Tuesday, 7 April 2020

Why and How you should Rotate Toys

When children are surrounded by toys, they seem to be less interested in them, going from one to another in a matter of minutes. They only contribute to creating a busy environment and sometimes overwhelm and overstimulate the child. That’s why less is more in this case.

A room with a few carefully selected toys is the perfect environment for a child. It helps him focus on one task at a time, they are more visible and invite the child to play with them, and they stimulate creativity.

What I do is keep the rest of the toys in a closet, labeled and organized on shelves and in boxes, and rotate them every other week, or when my daughter shows no interest in the ones that are out. That way, the toys she plays with are more alligned with her current interests and they are easier to clean up.

Here are some tips on choosing what toys to take out next:

• choose a wide variety of toys (that focus on different skills and interests)

• follow your child and his interests and choose toys based on them (for example, my daughter is interested in sorting shapes and music at the moment, besides practical life activities, so she has puzzles, shape sorters, a song book that she can turn on by herself, and musical instruments)

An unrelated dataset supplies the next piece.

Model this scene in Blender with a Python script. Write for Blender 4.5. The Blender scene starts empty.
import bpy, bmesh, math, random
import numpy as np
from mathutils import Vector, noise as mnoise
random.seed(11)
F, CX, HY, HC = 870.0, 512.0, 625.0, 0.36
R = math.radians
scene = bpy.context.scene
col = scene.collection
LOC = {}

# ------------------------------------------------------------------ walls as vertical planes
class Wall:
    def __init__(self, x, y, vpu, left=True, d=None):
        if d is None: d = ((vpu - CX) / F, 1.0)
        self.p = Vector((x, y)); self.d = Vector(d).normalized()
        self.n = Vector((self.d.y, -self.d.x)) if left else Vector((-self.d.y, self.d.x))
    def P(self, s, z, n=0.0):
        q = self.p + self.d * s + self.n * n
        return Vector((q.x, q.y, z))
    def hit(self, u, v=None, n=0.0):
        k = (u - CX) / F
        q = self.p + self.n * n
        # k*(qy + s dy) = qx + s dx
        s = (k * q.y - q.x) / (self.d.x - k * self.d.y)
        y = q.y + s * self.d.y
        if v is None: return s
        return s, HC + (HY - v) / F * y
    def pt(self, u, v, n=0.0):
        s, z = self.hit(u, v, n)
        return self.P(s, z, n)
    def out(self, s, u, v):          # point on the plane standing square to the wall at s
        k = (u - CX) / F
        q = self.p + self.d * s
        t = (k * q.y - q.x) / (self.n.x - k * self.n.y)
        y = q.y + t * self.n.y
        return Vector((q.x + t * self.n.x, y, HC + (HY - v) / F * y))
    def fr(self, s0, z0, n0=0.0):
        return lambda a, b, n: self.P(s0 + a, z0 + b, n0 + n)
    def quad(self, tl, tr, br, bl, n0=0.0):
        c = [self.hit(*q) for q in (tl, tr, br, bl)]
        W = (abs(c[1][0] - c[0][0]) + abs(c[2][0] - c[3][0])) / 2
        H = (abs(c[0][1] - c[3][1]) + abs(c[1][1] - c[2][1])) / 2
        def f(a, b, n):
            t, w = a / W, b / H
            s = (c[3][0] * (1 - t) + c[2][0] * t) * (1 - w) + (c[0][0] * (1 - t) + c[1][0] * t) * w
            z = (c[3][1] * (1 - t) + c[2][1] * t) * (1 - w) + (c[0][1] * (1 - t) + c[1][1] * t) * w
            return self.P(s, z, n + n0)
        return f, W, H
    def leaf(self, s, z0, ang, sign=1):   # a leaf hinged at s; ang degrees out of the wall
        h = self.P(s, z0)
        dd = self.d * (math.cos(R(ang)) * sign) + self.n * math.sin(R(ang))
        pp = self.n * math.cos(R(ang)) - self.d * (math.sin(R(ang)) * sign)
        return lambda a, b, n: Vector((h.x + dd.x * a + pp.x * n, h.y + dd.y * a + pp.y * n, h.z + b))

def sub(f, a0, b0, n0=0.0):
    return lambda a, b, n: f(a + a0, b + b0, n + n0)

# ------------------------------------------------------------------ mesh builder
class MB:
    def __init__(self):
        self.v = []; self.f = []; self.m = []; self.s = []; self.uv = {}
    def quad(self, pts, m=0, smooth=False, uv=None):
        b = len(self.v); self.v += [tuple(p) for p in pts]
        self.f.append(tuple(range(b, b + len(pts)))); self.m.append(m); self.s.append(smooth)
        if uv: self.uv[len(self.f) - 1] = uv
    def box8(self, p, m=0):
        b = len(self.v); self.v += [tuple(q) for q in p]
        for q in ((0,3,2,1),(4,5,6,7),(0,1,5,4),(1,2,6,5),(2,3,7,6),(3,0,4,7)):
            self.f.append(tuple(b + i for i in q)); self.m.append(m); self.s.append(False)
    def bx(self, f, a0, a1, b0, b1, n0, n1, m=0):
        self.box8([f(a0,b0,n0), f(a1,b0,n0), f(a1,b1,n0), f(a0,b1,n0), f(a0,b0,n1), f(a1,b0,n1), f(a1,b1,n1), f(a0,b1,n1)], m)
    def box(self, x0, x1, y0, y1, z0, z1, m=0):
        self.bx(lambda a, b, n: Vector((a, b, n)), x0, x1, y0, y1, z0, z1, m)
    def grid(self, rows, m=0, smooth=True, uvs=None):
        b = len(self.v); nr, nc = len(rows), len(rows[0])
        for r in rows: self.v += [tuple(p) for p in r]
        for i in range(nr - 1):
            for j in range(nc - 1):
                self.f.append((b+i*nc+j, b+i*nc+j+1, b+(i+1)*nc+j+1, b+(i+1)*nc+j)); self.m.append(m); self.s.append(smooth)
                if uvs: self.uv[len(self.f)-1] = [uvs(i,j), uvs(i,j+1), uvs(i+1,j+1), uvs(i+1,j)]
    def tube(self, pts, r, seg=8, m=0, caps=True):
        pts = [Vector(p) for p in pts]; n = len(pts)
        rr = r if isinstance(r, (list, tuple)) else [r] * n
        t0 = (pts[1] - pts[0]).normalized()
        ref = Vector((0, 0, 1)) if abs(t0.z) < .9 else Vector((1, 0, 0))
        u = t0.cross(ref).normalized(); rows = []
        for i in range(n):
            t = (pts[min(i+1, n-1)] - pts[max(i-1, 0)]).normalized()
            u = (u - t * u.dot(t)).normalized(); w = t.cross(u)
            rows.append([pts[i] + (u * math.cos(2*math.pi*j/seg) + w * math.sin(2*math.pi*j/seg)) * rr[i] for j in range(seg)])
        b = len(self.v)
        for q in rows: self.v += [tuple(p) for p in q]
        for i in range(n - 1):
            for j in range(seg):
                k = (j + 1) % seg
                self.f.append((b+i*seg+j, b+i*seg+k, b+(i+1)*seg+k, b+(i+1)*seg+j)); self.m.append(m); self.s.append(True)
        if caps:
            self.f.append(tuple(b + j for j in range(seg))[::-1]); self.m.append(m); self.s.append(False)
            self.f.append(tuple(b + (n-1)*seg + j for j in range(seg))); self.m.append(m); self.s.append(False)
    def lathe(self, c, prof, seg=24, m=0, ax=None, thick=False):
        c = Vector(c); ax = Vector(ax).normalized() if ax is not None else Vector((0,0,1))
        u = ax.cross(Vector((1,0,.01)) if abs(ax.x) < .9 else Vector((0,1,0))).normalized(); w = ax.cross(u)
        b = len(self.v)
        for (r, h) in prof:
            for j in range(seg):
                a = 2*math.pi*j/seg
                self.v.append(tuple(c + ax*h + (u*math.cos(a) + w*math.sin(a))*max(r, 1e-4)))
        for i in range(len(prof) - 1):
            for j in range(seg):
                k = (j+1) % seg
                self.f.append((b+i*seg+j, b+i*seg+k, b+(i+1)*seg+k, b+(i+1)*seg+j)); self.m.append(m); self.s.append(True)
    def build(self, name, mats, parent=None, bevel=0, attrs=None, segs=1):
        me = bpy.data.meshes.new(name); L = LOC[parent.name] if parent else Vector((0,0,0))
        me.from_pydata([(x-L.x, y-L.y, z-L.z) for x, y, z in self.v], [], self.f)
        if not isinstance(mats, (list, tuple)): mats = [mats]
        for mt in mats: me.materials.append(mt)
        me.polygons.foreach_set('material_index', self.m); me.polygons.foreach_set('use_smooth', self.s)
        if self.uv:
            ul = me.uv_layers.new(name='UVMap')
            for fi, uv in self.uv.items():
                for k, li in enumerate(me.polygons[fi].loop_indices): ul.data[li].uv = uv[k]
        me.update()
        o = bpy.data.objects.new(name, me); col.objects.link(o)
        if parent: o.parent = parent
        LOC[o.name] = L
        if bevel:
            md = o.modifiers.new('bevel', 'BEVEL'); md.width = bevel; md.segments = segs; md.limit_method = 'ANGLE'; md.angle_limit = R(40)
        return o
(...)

• choose toys that are developmentally and age appropriate, that your child can use independently. Modify those that are too difficult. For example, I removed the rings that came with a wooden stacker and replaced them with others with wider holes.

• if your child is not interested in a toy, just put it aside for a few weeks and then try again. You might be surprised by how captivating he finds it afterwards.

• you can keep favourite toys on the shelf, even though they’ve been out for a long time.

I personally let my daughter see when I rotate toys, to be able to observe her reactions when she sees them, which helps me choose the right toys.

Do you have any tips on toy rotation?